New York’s Kasmin gallery now represents Diana Al-Hadid, an artist whose sculpture-based practice looks to the histories of ancient civilizations as a way to process today’s most pressing issues. The gallery will present two new works by the artist in its booth at Art Basel Miami Beach week. She will continue to work with San Francisco–based gallery Berggruen and L.A.-based gallery Morán Morán.
Born in Aleppo, Syria, raised in Ohio, and now based between Upstate New York and Brooklyn, Al-Hadid has created an expansive body of work that is informed by art history, architecture, ancient cosmologies, female archetypes, cartographies, and more. It examines issues related to immigration, women’s empowerment and self-representation, and shows how history is not always as fixed as some may think it is. Al-Hadid’s work ranges from large-scale sculptural installation works to wall-hung objects that resemble cut-out paintings.
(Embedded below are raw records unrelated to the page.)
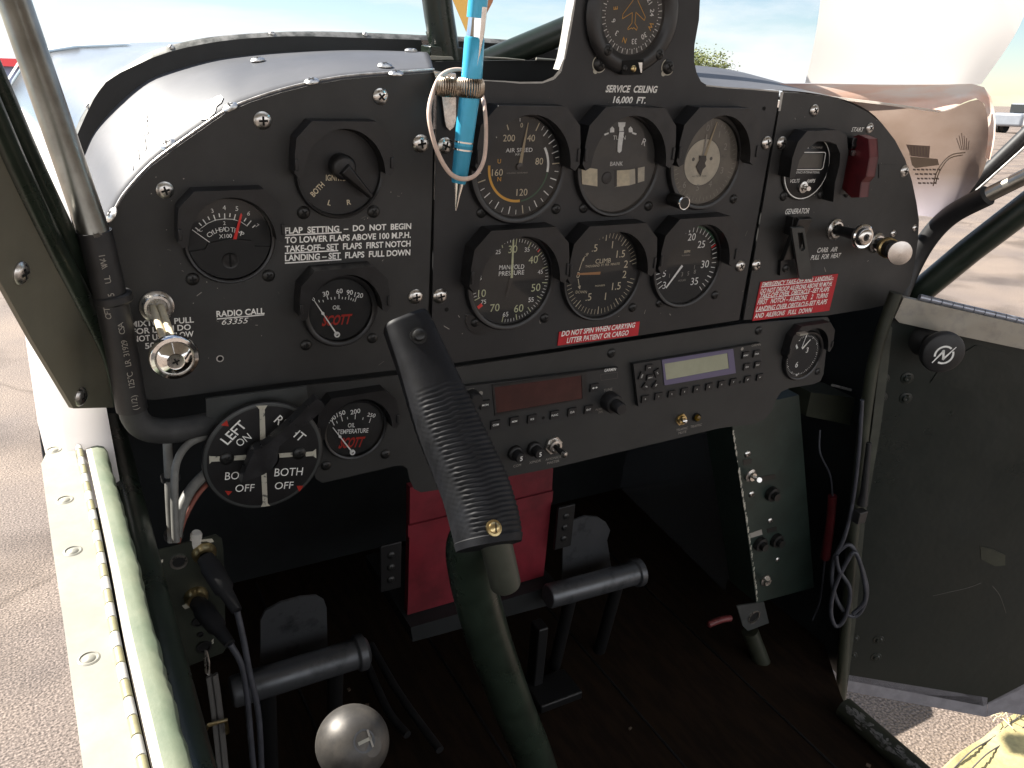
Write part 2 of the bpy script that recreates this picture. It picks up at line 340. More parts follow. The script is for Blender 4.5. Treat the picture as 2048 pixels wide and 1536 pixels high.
    def ring(s, fr, u, v, r0, r1, w, m, a0=0, a1=360, n=48):
        q = [rad(90 - (a0 + (a1 - a0) * j / n)) for j in range(n + 1)]
        vs = [fr.p(u + r * math.cos(t), v + r * math.sin(t), w) for t in q for r in (r0, r1)]
        s.add(vs, [(2 * j, 2 * j + 1, 2 * j + 3, 2 * j + 2) for j in range(n)], m)
    def tick(s, fr, u, v, a, r0, r1, wd, w, m):
        t = rad(90 - a); d = Vector((math.cos(t), math.sin(t))); q = Vector((-d.y, d.x)) * wd / 2
        s.poly(fr, [Vector((u, v)) + d * r0 - q, Vector((u, v)) + d * r1 - q, Vector((u, v)) + d * r1 + q, Vector((u, v)) + d * r0 + q], w, m, flip=True)
    def line(s, fr, a, b, wd, w, m, wd2=None):
        a, b = Vector(a), Vector(b); d = (b - a).normalized(); q = Vector((-d.y, d.x)); w2 = wd if wd2 is None else wd2
        s.poly(fr, [a - q * wd / 2, b - q * w2 / 2, b + q * w2 / 2, a + q * wd / 2], w, m, flip=False)
OBJ_BASE = {}
def build(name, mb, parent=None, smooth=40, bevel=0, label=None, base=None, world=False, segs=2):
    me = bpy.data.meshes.new(name)
    b0 = OBJ_BASE[parent.name] if parent is not None else (Vector(base) if base is not None else sum(mb.v, Vector()) / len(mb.v))
    me.from_pydata([v - b0 for v in mb.v], [], mb.f)
    for m in mb.mats: me.materials.append(m)
    me.polygons.foreach_set('material_index', mb.m)
    if smooth:
        me.polygons.foreach_set('use_smooth', [True] * len(mb.f)); me.update(); me.set_sharp_from_angle(angle=rad(smooth))
    me.update(); me.validate()
    o = bpy.data.objects.new(name, me); COL.objects.link(o); OBJ_BASE[o.name] = b0
    if parent is not None: o.parent = parent
    else: o.matrix_world = (Matrix() if world else PITCH) @ Matrix.Translation(b0)
    if bevel:
        bm = o.modifiers.new('bevel', 'BEVEL'); bm.width = bevel; bm.segments = segs; bm.limit_method = 'ANGLE'; bm.angle_limit = rad(38)
    if label: o['label'] = label
    return o
def thing(name, label, cat, base, group=None, world=False):
    o = bpy.data.objects.new(name, None); COL.objects.link(o); o.empty_display_size = .02; OBJ_BASE[o.name] = Vector(base)
    o.matrix_world = (Matrix() if world else PITCH) @ Matrix.Translation(Vector(base)); tag(o, label, cat, group); return o
def tag(o, label, cat, group=None, kind='thing'):
    o['label'] = label; o['category'] = cat; o['kind'] = kind
    if group: o['group'] = group
    return o
def struct(o): o['kind'] = 'structure'; return o

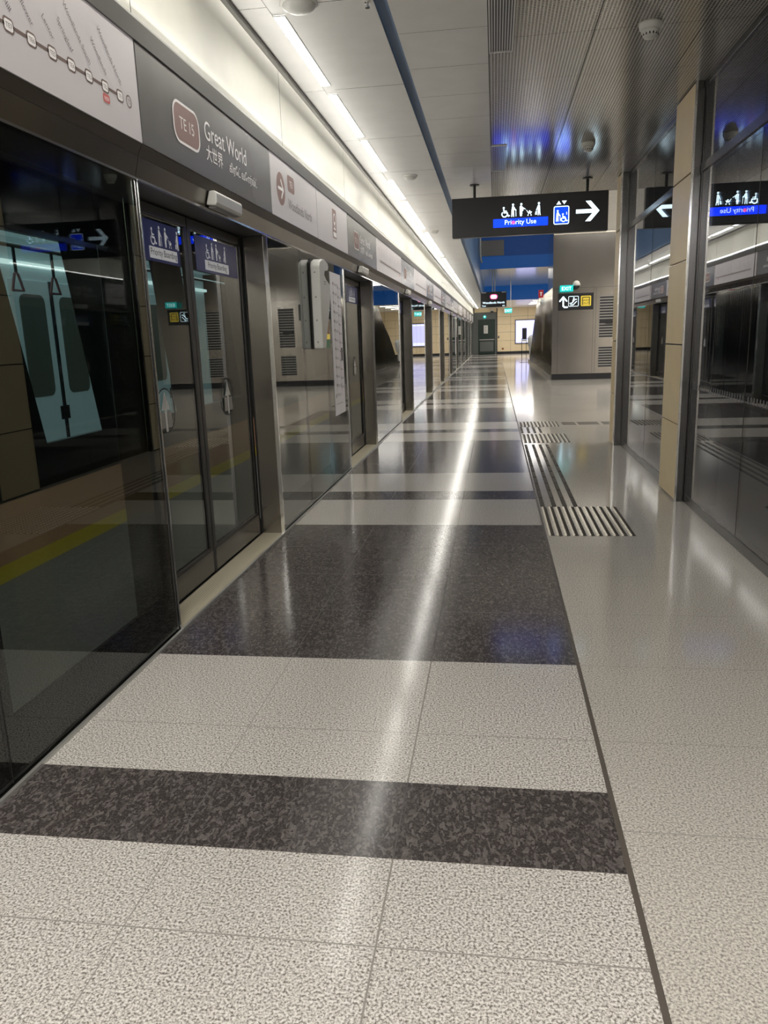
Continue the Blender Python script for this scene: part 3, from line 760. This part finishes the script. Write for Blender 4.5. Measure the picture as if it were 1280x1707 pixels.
def vent(y0, y1, label):
    t = thing('ceiling_vent', label, 'vent', (1.54, (y0+y1)/2, CE), 'linear ceiling vents')
    build('backing', MB().box(1.468, 1.612, y0, y1, CE-.001, CE+.004), M['black'], t)
    build('vent_frame', MB().box(1.462, 1.470, y0, y1, CE-.010, CE+.003).box(1.608, 1.616, y0, y1, CE-.010, CE+.003).box(1.47, 1.608, y0, y0+.008, CE-.010, CE+.003).box(1.47, 1.608, y1-.008, y1, CE-.010, CE+.003), M['ceil'], t)
    s = MB()
    for i in range(8):
        x = 1.478+i*.0165; s.box(x, x+.006, y0+.008, y1-.008, CE-.009, CE-.001)
    build('slats', s, M['ceil'], t)
vent(4.2, 5.69, 'long black slotted air vent in the ceiling at the top edge of the photo')
vent(8.31, 9.53, 'black slotted air vent in the ceiling above the hanging priority sign')
def detector(x, y, label):
    t = thing('smoke_detector', label, 'smoke detector', (x, y, CE-.10), 'ceiling smoke detectors')
    build('base_ring', MB().lathe([(.068, 0), (.07, -.012), (.064, -.036), (.058, -.042)], (x, y, CE)), M['white'], t, smooth=True)
    hd = build('sensing_head', MB().lathe([(.056, -.042), (.05, -.066), (.036, -.084), (.012, -.09)], (x, y, CE)), M['white'], t, smooth=True)
    for i in range(14):
        a = 2*PI*i/14; build('vent_slot', MB().box(x+.047*math.cos(a)-.004, x+.047*math.cos(a)+.004, y+.047*math.sin(a)-.004, y+.047*math.sin(a)+.004, CE-.073, CE-.060), M['black'], hd)
detector(2.445, 5.42, 'white smoke detector on the perforated ceiling near the top edge of the photo')
detector(2.42, 8.45, 'white smoke detector on the perforated ceiling just above the priority sign')
def dome(x, y, label, r=.10):
    t = thing('ceiling_speaker', label, 'speaker', (x, y, CE-.05), 'round ceiling speakers')
    build('rim', MB().lathe([(r, 0), (r*1.02, -.008), (r*.92, -.014)], (x, y, CE)), M['ceil'], t, smooth=True)
    build('dome', MB().lathe([(r*.92, -.010), (r*.85, -.026), (r*.6, -.042), (r*.2, -.05)], (x, y, CE)), M['white'], t, smooth=True)
dome(.42, 4.66, 'pale round dome on the ceiling cut off by the top edge of the photo', .105)
dome(.52, 9.50, 'shallow round dome on the left ceiling panel, second from the camera', .085)
dome(.42, 14.4, 'shallow round dome on the left ceiling panel, third from the camera', .085)
sp_ = thing('ceiling_sprinkler', 'tiny chrome sprinkler head beside the blue-grey ceiling channel', 'sprinkler', (.80, 4.70, CE-.04))
build('stem', MB().lathe([(.018, 0), (.018, -.008), (.007, -.012), (.007, -.028)], (.795, 4.73, CE), seg=14), M['chrome'], sp_)
build('deflector', MB().lathe([(.014, -.028), (.014, -.033)], (.795, 4.73, CE), seg=14), M['chrome'], sp_)
# ------------------------------------------------------------------ hanging priority sign
x0, x1, z0, z1, FY = .963, 2.875, 2.650, 3.118, 10.24
ps = thing('hanging_sign', 'large black hanging sign with lit Priority Use pictograms and white arrow', 'sign', ((x0+x1)/2, 10.3, z0))
build('board', MB().box(x0, x1, FY, FY+.11, z0, z1), M['signblack'], ps, bevel=.006)
for hx in (1.245, 2.625):
    r = build('hanger_rod', MB().lathe([(.018, 0), (.018, CE-z1-.01)], (hx, 10.3, z1), seg=12), M['black'], ps)
    build('flange', MB().lathe([(.06, 0), (.06, .012)], (hx, 10.3, CE-.0125), seg=18), M['black'], r)
S = (x1-x0)/1117.0
def sp(X, Yp):
    top = 127-62*(X-57)/1118.0; bot = 412-50*(X-57)/1108.0
    return ((X-57)*S, (bot-Yp)/(bot-top)*(z1-z0))
def face(l=.002): return Ink((x0, FY, z0), (1, 0, 0), (0, 0, 1), l)
ph = .155
for fn, X_, Y_, dx, dy, hs, lb_ in (('wheelchair', 412, 262, 0, 0, .80, 'lit wheelchair user pictogram'), ('cane', 488, 258, -.01, 0, 1, 'lit person with cane pictogram'), ('pregnant', 548, 254, -.012, 0, 1, 'lit expectant parent pictogram'),
        ('stroller', 595, 252, .005, 0, .78, 'lit pushchair pictogram'), ('carrier', 658, 250, 0, .002, 1, 'lit person with bag pictogram')):
    k_ = face(); a = sp(X_, Y_); getattr(k_, fn)(a[0]+dx, a[1]+dy, ph*hs); k_.go('pictogram', M['lit_white'], ps, lb_)
a = sp(358, 338); b = sp(750, 262)
bar = face().poly([a, (b[0], a[1]), (b[0], a[1]+.100), (a[0], a[1]+.100)]).go('text_bar', M['lit_blue'], ps, 'bright blue lit bar')
c_ = face(.004).text('Priority Use', (a[0]+b[0])/2, a[1]+.030, .080, 'CENTER').go('lettering', M['lit_white'], bar)
face(.006).circ((a[0]+b[0])/2-.088, a[1]+.051, .021).go('red_dot', M['lit_red'], bar, 'red dot on the letter o')
a = sp(790, 318); b = sp(900, 178)
f = face().rrect(a[0], a[1], b[0], b[1], .022).go('lift_icon', M['lit_blue'], ps, 'blue lift icon')
ff = face(.004); ff.rring(a[0], a[1], b[0], b[1], .022, .010)
ff.cane(a[0]+.022, a[1]+.035, .135); ff.wheelchair(a[0]+.082, a[1]+.03, .10); ff.seg((a[0]+.158, a[1]+.115), (a[0]+.158, a[1]+.14), .008)
u = (a[0]+b[0])/2
ff.poly([(u-.062, b[1]+.018), (u-.004, b[1]+.018), (u-.033, b[1]+.060)]); ff.poly([(u+.004, b[1]+.060), (u+.062, b[1]+.060), (u+.033, b[1]+.018)])
ff.go('lift_icon_lines', M['lit_white'], f)
a = sp(948, 222); b = sp(1112, 216); h = (a[1]+b[1])/2
ar = face(); w = .046
ar.poly([(a[0], h-w/2), (b[0]-.065, h-w/2), (b[0]-.065, h+w/2), (a[0], h+w/2)])
ar.poly([(b[0], h), (b[0]-.105, h+.118), (b[0]-.168, h+.118), (b[0]-.062, h), (b[0]-.168, h-.118), (b[0]-.105, h-.118)])
ar.go('arrow', M['lit_white'], ps, 'white lit arrow pointing right')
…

She is currently the subject of a survey at the Henry Art Gallery in Seattle, and has also had solo shows at the San José Museum of Art in California (2017), the Bronx Museum of the Arts in New York (2018), and the Frist Art Museum in Nashville (2019). In 2018, she presented six commissioned art works in New York’s Madison Square as part of a public art exhibition titled “Delirious Matter.”
Al-Hadid has received several prestigious grants and fellowships, including a United States Artists Fellowship, a Joan Mitchell Foundation Fellowship, and the Arts and Letters Award in Art from the American Academy. Earlier this year, she was selected to be a fellow for the Smithsonian’s Artist Research Fellowship Program. Her work is in the collections of the Whitney Museum in New York, the Virginia Museum of Fine Arts in Richmond, and the Museum of Fine Arts, Houston, among other institutions.
In an email, Eric Gleason, a senior director at Kasmin, said, “Diana Al-Hadid is one of the most distinct voices in 21st-century sculpture and someone we at Kasmin have followed closely and known personally for many years. It has been a longtime dream to represent Diana and her extraordinary work.”